= What is needed =
Restate all the material verbatim, except for the pictures.

= Given material =
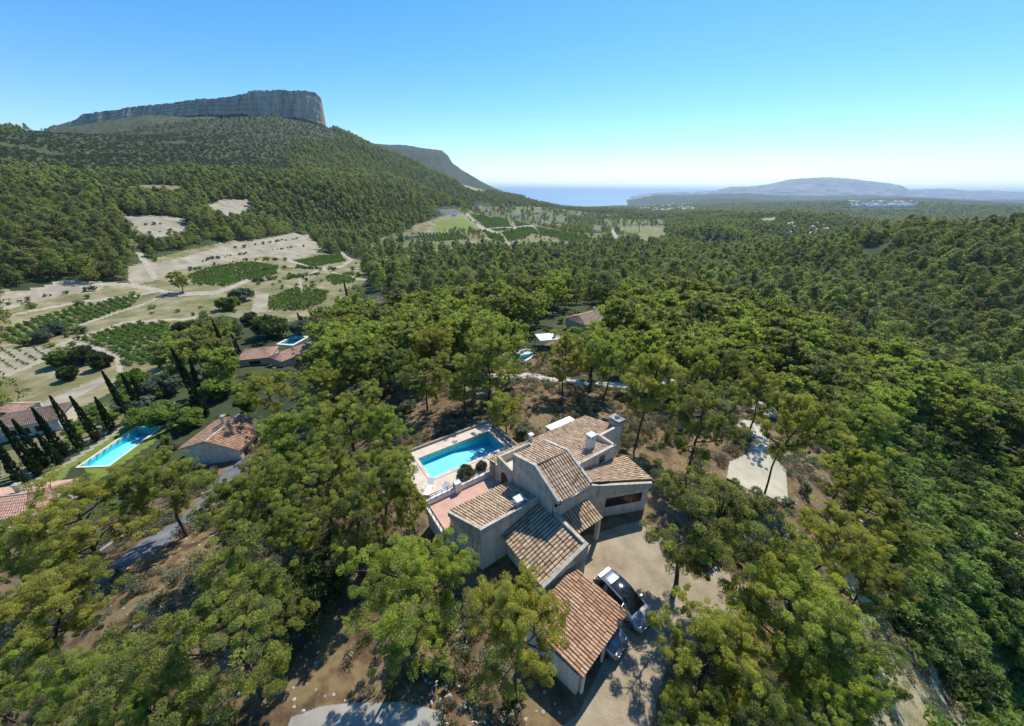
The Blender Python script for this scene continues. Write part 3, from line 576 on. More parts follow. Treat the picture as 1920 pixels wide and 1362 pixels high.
def pine_skeleton(rg, Ht=9.0, R=3.6, limbs=10, low=0.34, wander=0.5, fork=False):
    """trunk and limb tubes, clump centres and radii of an Aleppo pine"""
    top = 0.80 * Ht; k = 7; tz = np.linspace(0, top, k); wx = np.cumsum(rg.normal(size=(k, 2)) * wander * 0.35, 0); wx -= wx[0]; wx *= np.linspace(0, 1, k)[:, None] ** 0.6
    tp = np.column_stack([wx, tz]); tubes = [(tp, np.linspace(0.17, 0.06, k) * Ht / 9)]
    C = []; Rr = []
    def trunk(h): return np.array([np.interp(h, tz, tp[:, 0]), np.interp(h, tz, tp[:, 1]), h])
    a0 = rg.uniform(0, 6.28)
    for i in range(limbs):
        f = low + (0.80 - low) * (i + rg.uniform(0, .8)) / limbs; h = f * Ht; a = a0 + i * 2.4 + rg.uniform(-.5, .5)
        prof = math.sqrt(max(.12, 1 - ((f - .40) / .62) ** 2)) * (.72 if f < low + .06 else 1)
        L = R * prof * rg.uniform(.62, 1.12); rise = L * rg.uniform(.25, .65) + 0.25 * (f > .6)
        b = trunk(min(h, top)); di = np.array([math.cos(a), math.sin(a), 0]); pts = [b]
        for q in (0.33, 0.66, 1.0): pts.append(b + di * L * q + np.array([0, 0, rise * q ** 1.5]) + rg.normal(size=3) * .12 * L * .3)
        tubes.append((pts, [0.075, .055, .035, .018]))
        br = lambda q: np.array([np.interp(q, (0, .33, .66, 1), [p[c] for p in pts]) for c in range(3)])
        C.append(pts[-1] + [0, 0, .15]); Rr.append(rg.uniform(.5, .75))
        for q in np.linspace(.42, .92, 4):
            if rg.random() < .12: continue
            s = rg.choice([-1, 1]); e = a + s * rg.uniform(.5, 1.2); l2 = L * rg.uniform(.2, .42); b2 = br(q); t2 = b2 + np.array([math.cos(e), math.sin(e), rg.uniform(.1, .7)]) * l2
            tubes.append(([b2, (b2 + t2) / 2 + [0, 0, .06], t2], [.03, .02, .012])); C.append(t2 + [0, 0, .1]); Rr.append(rg.uniform(.42, .72))
            if rg.random() < .7: C.append((b2 * .45 + t2 * .55) + rg.normal(size=3) * .28 + [0, 0, .15]); Rr.append(rg.uniform(.35, .6))
    for i in range(int(limbs * 1.2)):
        a = rg.uniform(0, 6.28); l = R * rg.uniform(.05, .42); t = trunk(top) + [math.cos(a) * l, math.sin(a) * l, Ht * (.17 - .09 * (l / R) * 2) * rg.uniform(.35, 1.1)]
        tubes.append(([trunk(top * .93), t], [.035, .012])); C.append(t); Rr.append(rg.uniform(.42, .72))
    return tubes, np.array(C), np.array(Rr)
def clump_tint(rg, C, amount=1.0):
    t = rg.normal(0.5, 0.24 * amount, len(C)); return np.clip(t, 0.02, 0.98)
def split_clumps(rg, C, R, n, k):
    C2 = np.repeat(C, k, 0) + rg.normal(size=(len(C) * k, 3)) * (np.repeat(R, k) * .72)[:, None] * [1, 1, .62]; R2 = np.repeat(R, k) * rg.uniform(.38, .68, len(C) * k)
    return C2, R2, max(4, int(n * 1.15 / k))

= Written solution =
The Blender Python script for this scene continues. Write part 3, from line 576 on. More parts follow. Treat the picture as 1920 pixels wide and 1362 pixels high.
def pine_skeleton(rg, Ht=9.0, R=3.6, limbs=10, low=0.34, wander=0.5, fork=False):
    """trunk and limb tubes, clump centres and radii of an Aleppo pine"""
    top = 0.80 * Ht; k = 7; tz = np.linspace(0, top, k); wx = np.cumsum(rg.normal(size=(k, 2)) * wander * 0.35, 0); wx -= wx[0]; wx *= np.linspace(0, 1, k)[:, None] ** 0.6
    tp = np.column_stack([wx, tz]); tubes = [(tp, np.linspace(0.17, 0.06, k) * Ht / 9)]
    C = []; Rr = []
    def trunk(h): return np.array([np.interp(h, tz, tp[:, 0]), np.interp(h, tz, tp[:, 1]), h])
    a0 = rg.uniform(0, 6.28)
    for i in range(limbs):
        f = low + (0.80 - low) * (i + rg.uniform(0, .8)) / limbs; h = f * Ht; a = a0 + i * 2.4 + rg.uniform(-.5, .5)
        prof = math.sqrt(max(.12, 1 - ((f - .40) / .62) ** 2)) * (.72 if f < low + .06 else 1)
        L = R * prof * rg.uniform(.62, 1.12); rise = L * rg.uniform(.25, .65) + 0.25 * (f > .6)
        b = trunk(min(h, top)); di = np.array([math.cos(a), math.sin(a), 0]); pts = [b]
        for q in (0.33, 0.66, 1.0): pts.append(b + di * L * q + np.array([0, 0, rise * q ** 1.5]) + rg.normal(size=3) * .12 * L * .3)
        tubes.append((pts, [0.075, .055, .035, .018]))
        br = lambda q: np.array([np.interp(q, (0, .33, .66, 1), [p[c] for p in pts]) for c in range(3)])
        C.append(pts[-1] + [0, 0, .15]); Rr.append(rg.uniform(.5, .75))
        for q in np.linspace(.42, .92, 4):
            if rg.random() < .12: continue
            s = rg.choice([-1, 1]); e = a + s * rg.uniform(.5, 1.2); l2 = L * rg.uniform(.2, .42); b2 = br(q); t2 = b2 + np.array([math.cos(e), math.sin(e), rg.uniform(.1, .7)]) * l2
            tubes.append(([b2, (b2 + t2) / 2 + [0, 0, .06], t2], [.03, .02, .012])); C.append(t2 + [0, 0, .1]); Rr.append(rg.uniform(.42, .72))
            if rg.random() < .7: C.append((b2 * .45 + t2 * .55) + rg.normal(size=3) * .28 + [0, 0, .15]); Rr.append(rg.uniform(.35, .6))
    for i in range(int(limbs * 1.2)):
        a = rg.uniform(0, 6.28); l = R * rg.uniform(.05, .42); t = trunk(top) + [math.cos(a) * l, math.sin(a) * l, Ht * (.17 - .09 * (l / R) * 2) * rg.uniform(.35, 1.1)]
        tubes.append(([trunk(top * .93), t], [.035, .012])); C.append(t); Rr.append(rg.uniform(.42, .72))
    return tubes, np.array(C), np.array(Rr)
def clump_tint(rg, C, amount=1.0):
    t = rg.normal(0.5, 0.24 * amount, len(C)); return np.clip(t, 0.02, 0.98)
def split_clumps(rg, C, R, n, k):
    C2 = np.repeat(C, k, 0) + rg.normal(size=(len(C) * k, 3)) * (np.repeat(R, k) * .72)[:, None] * [1, 1, .62]; R2 = np.repeat(R, k) * rg.uniform(.38, .68, len(C) * k)
    return C2, R2, max(4, int(n * 1.15 / k))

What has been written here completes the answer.